WHAT TO WORK ON: Give the data below again exactly as it stands. Omit the pictures.

DATA PROVIDED:
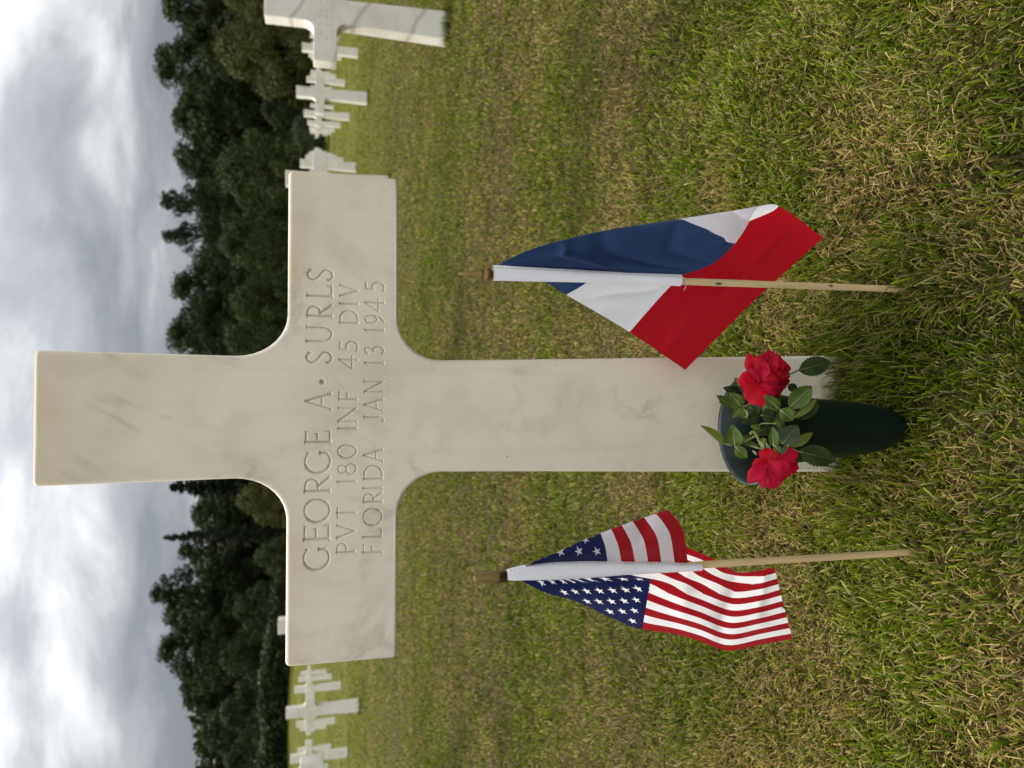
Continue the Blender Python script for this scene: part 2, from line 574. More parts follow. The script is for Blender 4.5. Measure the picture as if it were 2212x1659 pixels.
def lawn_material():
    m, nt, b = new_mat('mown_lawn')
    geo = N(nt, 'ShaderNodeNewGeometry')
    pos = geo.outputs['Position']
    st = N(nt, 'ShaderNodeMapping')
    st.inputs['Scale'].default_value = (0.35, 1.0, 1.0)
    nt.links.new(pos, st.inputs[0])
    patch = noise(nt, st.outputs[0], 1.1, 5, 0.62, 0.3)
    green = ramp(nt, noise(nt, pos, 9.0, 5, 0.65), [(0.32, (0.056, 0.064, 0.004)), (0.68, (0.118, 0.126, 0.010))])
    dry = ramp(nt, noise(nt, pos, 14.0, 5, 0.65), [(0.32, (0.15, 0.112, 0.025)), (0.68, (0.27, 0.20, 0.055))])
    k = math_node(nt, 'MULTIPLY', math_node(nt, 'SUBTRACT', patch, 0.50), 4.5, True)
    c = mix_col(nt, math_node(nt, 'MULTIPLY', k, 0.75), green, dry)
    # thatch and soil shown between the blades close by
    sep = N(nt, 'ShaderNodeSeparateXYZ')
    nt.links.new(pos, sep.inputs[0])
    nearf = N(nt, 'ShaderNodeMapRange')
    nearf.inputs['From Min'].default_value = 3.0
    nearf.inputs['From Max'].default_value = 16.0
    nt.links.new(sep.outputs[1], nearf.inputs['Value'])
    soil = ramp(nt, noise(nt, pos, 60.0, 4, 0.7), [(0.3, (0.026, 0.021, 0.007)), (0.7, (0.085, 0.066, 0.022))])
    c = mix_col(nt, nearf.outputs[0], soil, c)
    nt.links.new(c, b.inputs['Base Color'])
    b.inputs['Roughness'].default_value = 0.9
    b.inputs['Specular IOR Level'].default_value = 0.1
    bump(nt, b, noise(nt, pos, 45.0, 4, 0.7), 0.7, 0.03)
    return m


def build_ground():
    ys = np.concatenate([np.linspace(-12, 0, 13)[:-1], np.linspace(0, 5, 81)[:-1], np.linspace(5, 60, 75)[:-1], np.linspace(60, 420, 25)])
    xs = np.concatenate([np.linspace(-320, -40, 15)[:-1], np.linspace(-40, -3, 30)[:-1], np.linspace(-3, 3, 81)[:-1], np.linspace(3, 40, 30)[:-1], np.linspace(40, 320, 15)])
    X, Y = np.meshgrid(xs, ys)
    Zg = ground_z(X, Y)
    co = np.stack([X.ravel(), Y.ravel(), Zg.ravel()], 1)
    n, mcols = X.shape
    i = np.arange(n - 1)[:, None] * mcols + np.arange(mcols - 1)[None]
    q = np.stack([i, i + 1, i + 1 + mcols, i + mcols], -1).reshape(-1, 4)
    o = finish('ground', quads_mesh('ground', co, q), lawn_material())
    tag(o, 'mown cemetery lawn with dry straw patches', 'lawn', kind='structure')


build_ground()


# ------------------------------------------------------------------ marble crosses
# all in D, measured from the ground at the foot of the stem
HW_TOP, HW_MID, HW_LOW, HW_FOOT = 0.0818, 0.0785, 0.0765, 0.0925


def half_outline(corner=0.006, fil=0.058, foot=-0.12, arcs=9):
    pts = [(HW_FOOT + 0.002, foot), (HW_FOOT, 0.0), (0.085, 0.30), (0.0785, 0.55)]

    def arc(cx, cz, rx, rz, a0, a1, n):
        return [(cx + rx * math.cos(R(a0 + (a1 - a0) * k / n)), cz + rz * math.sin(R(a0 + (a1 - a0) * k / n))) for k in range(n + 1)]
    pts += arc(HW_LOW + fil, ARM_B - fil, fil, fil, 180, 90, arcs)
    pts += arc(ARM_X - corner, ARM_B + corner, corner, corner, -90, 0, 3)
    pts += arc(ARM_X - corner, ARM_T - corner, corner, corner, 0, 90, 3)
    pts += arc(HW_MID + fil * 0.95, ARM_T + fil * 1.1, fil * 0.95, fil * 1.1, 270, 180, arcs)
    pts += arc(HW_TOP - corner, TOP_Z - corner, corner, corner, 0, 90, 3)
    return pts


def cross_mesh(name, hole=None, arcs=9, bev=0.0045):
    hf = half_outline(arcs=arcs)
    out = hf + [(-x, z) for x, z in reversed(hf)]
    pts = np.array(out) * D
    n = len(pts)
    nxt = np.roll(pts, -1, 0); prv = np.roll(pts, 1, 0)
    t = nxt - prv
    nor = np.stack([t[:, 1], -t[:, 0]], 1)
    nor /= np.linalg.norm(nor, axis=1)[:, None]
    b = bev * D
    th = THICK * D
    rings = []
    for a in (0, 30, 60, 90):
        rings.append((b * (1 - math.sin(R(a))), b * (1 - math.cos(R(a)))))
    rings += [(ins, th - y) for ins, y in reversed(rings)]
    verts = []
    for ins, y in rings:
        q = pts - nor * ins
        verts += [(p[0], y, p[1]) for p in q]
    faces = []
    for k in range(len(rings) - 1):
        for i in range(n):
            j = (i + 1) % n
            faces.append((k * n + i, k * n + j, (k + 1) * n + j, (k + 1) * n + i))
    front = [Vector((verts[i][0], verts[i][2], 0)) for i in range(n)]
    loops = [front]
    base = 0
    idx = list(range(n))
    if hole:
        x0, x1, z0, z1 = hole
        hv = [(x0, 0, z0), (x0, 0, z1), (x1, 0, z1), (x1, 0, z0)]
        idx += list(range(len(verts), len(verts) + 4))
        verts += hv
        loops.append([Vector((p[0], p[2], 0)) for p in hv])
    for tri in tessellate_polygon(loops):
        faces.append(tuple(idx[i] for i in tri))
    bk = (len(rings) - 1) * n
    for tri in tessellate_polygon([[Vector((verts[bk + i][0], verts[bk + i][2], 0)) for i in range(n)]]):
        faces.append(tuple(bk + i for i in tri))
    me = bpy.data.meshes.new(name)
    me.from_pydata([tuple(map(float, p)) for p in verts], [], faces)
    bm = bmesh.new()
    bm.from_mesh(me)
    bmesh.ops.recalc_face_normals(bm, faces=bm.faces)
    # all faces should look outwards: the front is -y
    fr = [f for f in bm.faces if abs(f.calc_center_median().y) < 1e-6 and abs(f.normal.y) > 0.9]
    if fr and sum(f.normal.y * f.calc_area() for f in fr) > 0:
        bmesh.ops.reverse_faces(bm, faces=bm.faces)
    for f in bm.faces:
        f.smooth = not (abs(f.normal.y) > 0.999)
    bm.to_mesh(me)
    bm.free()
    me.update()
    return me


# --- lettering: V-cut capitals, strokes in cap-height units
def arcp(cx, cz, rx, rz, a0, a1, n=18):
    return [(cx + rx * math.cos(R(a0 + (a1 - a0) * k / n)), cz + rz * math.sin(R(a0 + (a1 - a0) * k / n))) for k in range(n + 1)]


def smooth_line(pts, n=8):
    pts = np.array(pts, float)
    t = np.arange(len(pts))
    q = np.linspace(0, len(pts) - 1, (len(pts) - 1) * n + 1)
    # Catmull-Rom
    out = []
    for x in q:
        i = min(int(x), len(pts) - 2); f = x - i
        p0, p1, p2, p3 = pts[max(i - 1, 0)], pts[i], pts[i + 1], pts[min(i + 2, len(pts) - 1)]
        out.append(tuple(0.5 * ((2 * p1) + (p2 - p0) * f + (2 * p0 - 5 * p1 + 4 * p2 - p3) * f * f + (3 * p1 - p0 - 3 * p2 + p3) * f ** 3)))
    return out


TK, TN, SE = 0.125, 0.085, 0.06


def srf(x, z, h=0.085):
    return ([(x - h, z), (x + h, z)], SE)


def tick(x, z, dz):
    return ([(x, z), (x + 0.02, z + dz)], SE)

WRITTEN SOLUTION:
Continue the Blender Python script for this scene: part 2, from line 574. More parts follow. The script is for Blender 4.5. Measure the picture as if it were 2212x1659 pixels.
def lawn_material():
    m, nt, b = new_mat('mown_lawn')
    geo = N(nt, 'ShaderNodeNewGeometry')
    pos = geo.outputs['Position']
    st = N(nt, 'ShaderNodeMapping')
    st.inputs['Scale'].default_value = (0.35, 1.0, 1.0)
    nt.links.new(pos, st.inputs[0])
    patch = noise(nt, st.outputs[0], 1.1, 5, 0.62, 0.3)
    green = ramp(nt, noise(nt, pos, 9.0, 5, 0.65), [(0.32, (0.056, 0.064, 0.004)), (0.68, (0.118, 0.126, 0.010))])
    dry = ramp(nt, noise(nt, pos, 14.0, 5, 0.65), [(0.32, (0.15, 0.112, 0.025)), (0.68, (0.27, 0.20, 0.055))])
    k = math_node(nt, 'MULTIPLY', math_node(nt, 'SUBTRACT', patch, 0.50), 4.5, True)
    c = mix_col(nt, math_node(nt, 'MULTIPLY', k, 0.75), green, dry)
    # thatch and soil shown between the blades close by
    sep = N(nt, 'ShaderNodeSeparateXYZ')
    nt.links.new(pos, sep.inputs[0])
    nearf = N(nt, 'ShaderNodeMapRange')
    nearf.inputs['From Min'].default_value = 3.0
    nearf.inputs['From Max'].default_value = 16.0
    nt.links.new(sep.outputs[1], nearf.inputs['Value'])
    soil = ramp(nt, noise(nt, pos, 60.0, 4, 0.7), [(0.3, (0.026, 0.021, 0.007)), (0.7, (0.085, 0.066, 0.022))])
    c = mix_col(nt, nearf.outputs[0], soil, c)
    nt.links.new(c, b.inputs['Base Color'])
    b.inputs['Roughness'].default_value = 0.9
    b.inputs['Specular IOR Level'].default_value = 0.1
    bump(nt, b, noise(nt, pos, 45.0, 4, 0.7), 0.7, 0.03)
    return m


def build_ground():
    ys = np.concatenate([np.linspace(-12, 0, 13)[:-1], np.linspace(0, 5, 81)[:-1], np.linspace(5, 60, 75)[:-1], np.linspace(60, 420, 25)])
    xs = np.concatenate([np.linspace(-320, -40, 15)[:-1], np.linspace(-40, -3, 30)[:-1], np.linspace(-3, 3, 81)[:-1], np.linspace(3, 40, 30)[:-1], np.linspace(40, 320, 15)])
    X, Y = np.meshgrid(xs, ys)
    Zg = ground_z(X, Y)
    co = np.stack([X.ravel(), Y.ravel(), Zg.ravel()], 1)
    n, mcols = X.shape
    i = np.arange(n - 1)[:, None] * mcols + np.arange(mcols - 1)[None]
    q = np.stack([i, i + 1, i + 1 + mcols, i + mcols], -1).reshape(-1, 4)
    o = finish('ground', quads_mesh('ground', co, q), lawn_material())
    tag(o, 'mown cemetery lawn with dry straw patches', 'lawn', kind='structure')


build_ground()


# ------------------------------------------------------------------ marble crosses
# all in D, measured from the ground at the foot of the stem
HW_TOP, HW_MID, HW_LOW, HW_FOOT = 0.0818, 0.0785, 0.0765, 0.0925


def half_outline(corner=0.006, fil=0.058, foot=-0.12, arcs=9):
    pts = [(HW_FOOT + 0.002, foot), (HW_FOOT, 0.0), (0.085, 0.30), (0.0785, 0.55)]

    def arc(cx, cz, rx, rz, a0, a1, n):
        return [(cx + rx * math.cos(R(a0 + (a1 - a0) * k / n)), cz + rz * math.sin(R(a0 + (a1 - a0) * k / n))) for k in range(n + 1)]
    pts += arc(HW_LOW + fil, ARM_B - fil, fil, fil, 180, 90, arcs)
    pts += arc(ARM_X - corner, ARM_B + corner, corner, corner, -90, 0, 3)
    pts += arc(ARM_X - corner, ARM_T - corner, corner, corner, 0, 90, 3)
    pts += arc(HW_MID + fil * 0.95, ARM_T + fil * 1.1, fil * 0.95, fil * 1.1, 270, 180, arcs)
    pts += arc(HW_TOP - corner, TOP_Z - corner, corner, corner, 0, 90, 3)
    return pts


def cross_mesh(name, hole=None, arcs=9, bev=0.0045):
    hf = half_outline(arcs=arcs)
    out = hf + [(-x, z) for x, z in reversed(hf)]
    pts = np.array(out) * D
    n = len(pts)
    nxt = np.roll(pts, -1, 0); prv = np.roll(pts, 1, 0)
    t = nxt - prv
    nor = np.stack([t[:, 1], -t[:, 0]], 1)
    nor /= np.linalg.norm(nor, axis=1)[:, None]
    b = bev * D
    th = THICK * D
    rings = []
    for a in (0, 30, 60, 90):
        rings.append((b * (1 - math.sin(R(a))), b * (1 - math.cos(R(a)))))
    rings += [(ins, th - y) for ins, y in reversed(rings)]
    verts = []
    for ins, y in rings:
        q = pts - nor * ins
        verts += [(p[0], y, p[1]) for p in q]
    faces = []
    for k in range(len(rings) - 1):
        for i in range(n):
            j = (i + 1) % n
            faces.append((k * n + i, k * n + j, (k + 1) * n + j, (k + 1) * n + i))
    front = [Vector((verts[i][0], verts[i][2], 0)) for i in range(n)]
    loops = [front]
    base = 0
    idx = list(range(n))
    if hole:
        x0, x1, z0, z1 = hole
        hv = [(x0, 0, z0), (x0, 0, z1), (x1, 0, z1), (x1, 0, z0)]
        idx += list(range(len(verts), len(verts) + 4))
        verts += hv
        loops.append([Vector((p[0], p[2], 0)) for p in hv])
    for tri in tessellate_polygon(loops):
        faces.append(tuple(idx[i] for i in tri))
    bk = (len(rings) - 1) * n
    for tri in tessellate_polygon([[Vector((verts[bk + i][0], verts[bk + i][2], 0)) for i in range(n)]]):
        faces.append(tuple(bk + i for i in tri))
    me = bpy.data.meshes.new(name)
    me.from_pydata([tuple(map(float, p)) for p in verts], [], faces)
    bm = bmesh.new()
    bm.from_mesh(me)
    bmesh.ops.recalc_face_normals(bm, faces=bm.faces)
    # all faces should look outwards: the front is -y
    fr = [f for f in bm.faces if abs(f.calc_center_median().y) < 1e-6 and abs(f.normal.y) > 0.9]
    if fr and sum(f.normal.y * f.calc_area() for f in fr) > 0:
        bmesh.ops.reverse_faces(bm, faces=bm.faces)
    for f in bm.faces:
        f.smooth = not (abs(f.normal.y) > 0.999)
    bm.to_mesh(me)
    bm.free()
    me.update()
    return me


# --- lettering: V-cut capitals, strokes in cap-height units
def arcp(cx, cz, rx, rz, a0, a1, n=18):
    return [(cx + rx * math.cos(R(a0 + (a1 - a0) * k / n)), cz + rz * math.sin(R(a0 + (a1 - a0) * k / n))) for k in range(n + 1)]


def smooth_line(pts, n=8):
    pts = np.array(pts, float)
    t = np.arange(len(pts))
    q = np.linspace(0, len(pts) - 1, (len(pts) - 1) * n + 1)
    # Catmull-Rom
    out = []
    for x in q:
        i = min(int(x), len(pts) - 2); f = x - i
        p0, p1, p2, p3 = pts[max(i - 1, 0)], pts[i], pts[i + 1], pts[min(i + 2, len(pts) - 1)]
        out.append(tuple(0.5 * ((2 * p1) + (p2 - p0) * f + (2 * p0 - 5 * p1 + 4 * p2 - p3) * f * f + (3 * p1 - p0 - 3 * p2 + p3) * f ** 3)))
    return out


TK, TN, SE = 0.125, 0.085, 0.06


def srf(x, z, h=0.085):
    return ([(x - h, z), (x + h, z)], SE)


def tick(x, z, dz):
    return ([(x, z), (x + 0.02, z + dz)], SE)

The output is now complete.